Everything Apple Announced: Apple Watch 6, Apple Watch SE, iPad Air, Fitness+


On the cheap end, Apple has a new base-model iPad. Not much has changed on this eighth-generation iPad. It’s the same tablet you’ve come to expect, just with a performance bump. It’s available Friday for the same standard iPad price: $329, or $299 for customers in the education market.

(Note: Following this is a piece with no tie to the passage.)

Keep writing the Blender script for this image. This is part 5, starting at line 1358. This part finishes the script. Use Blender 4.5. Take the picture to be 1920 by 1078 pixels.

Apple has reserved its most exciting design changes for the new iPad Air. The company has squeezed a larger 10.9-inch display into the same footprint, giving the new Air a more dense 2,360 x 1,640-pixel resolution. Touch ID is now integrated into the top sleep/wake button, which has a sapphire crystal on the top so it can see your fingerprint. The device charges with USB-C—a welcome change, since you can now use the same cable to charge your MacBook and your iPad Aid. Even more important is the new chip inside, Apple’s own A14 Bionic. It’s a six-core design that’s more energy efficient and gives a boost in performance. It’s also the first chip to be built on a 5-nanometer process that is set to become the new standard in the computer industry over the next year. The new iPad Air starts at $599 and goes on sale next month.

Software Updates Tomorrow

When you wake up Wednesday morning, you’ll see some notification badges on your Apple devices. The big update is iOS 14, which will be rolling out to iPhones tomorrow. You can read about all the new features coming to the iPhone in our breakdown of iOS 14. The iPad, Apple Watch, and Apple TV will also get software updates on Wednesday.

No New Headphones

We were expecting some personal audio gadgets, like a new set of over-ear headphones and possibly a new HomePod speaker. But they didn’t make their way into today’s event, which was unusually short at just over an hour. However, Apple will most likely be holding another hardware announcement even in October, which is when we expect to see the next iPhone revealed. Any additional products, especially ones that sync to the iPhone, could debut then. So stay tuned.

Updated on September 16: We corrected Apple One iCloud storage options. The base plan nets you 50 GB not 200 GB. You get 200-gigabytes on the Family plan. We regret the error.